Brenda Richards with the Owyhee Borderlands Trust, represented ranching interests on the Work Group. She also joined many members of the Work Group to watch the signing ceremony which was streamed on Crapo's Senate website through the White House live Internet feed. "Congrats and thanks to each and every one who worked so hard to get this through! Now the work continues," she said.

"This legislation is great for the land, and great for people," said Lou Lunte, Associate State Director of the Nature Conservancy in Idaho. "The passage of this legislation shows the excellent results possible when diverse organizations listen to each other and work together to meet the needs of wildlife, rural communities and recreationists. The Owyhees offers some of the best habitat anywhere for animals like sage grouse and California bighorn sheep. This legislation preserves that habitat while also supporting the people who live and work there. It's a tremendous legacy future generations of Idahoans will enjoy."
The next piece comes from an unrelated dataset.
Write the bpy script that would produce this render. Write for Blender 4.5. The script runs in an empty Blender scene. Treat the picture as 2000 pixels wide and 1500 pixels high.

Grant Simonds of the Idaho Outfitters and Guides said, "Recreationists will appreciate the adequate and appropriate access that will enable them to continue to enjoy their visits to the lands and rivers now protected in southwestern Idaho."

"Sierra Club has worked for nearly 30 years to protect this spectacular desert landscape" said Jessica Ruehrwein, Sierra Club Regional Representative. "It is truly a historic day and it will be the first establishment of wilderness in Idaho for decades. Through collaboration and great effort, all of the groups involved have helped to protect the Owyhee Canyonlands for future generations."

"The Wild and Scenic River designations achieved through this bill are critical to the long-term ecological health of this region," said Bill Sedivy, Executive Director for Idaho Rivers United. "In the dry, remote Owyhee Canyonlands, rivers mean life. The Wild & Scenic designations will protect river flows, fish and wildlife habitat and other outstanding values in the river corridors for generations to come. I can't think of any other rivers and streams in the U.S. that are more deserving of Wild & Scenic protection."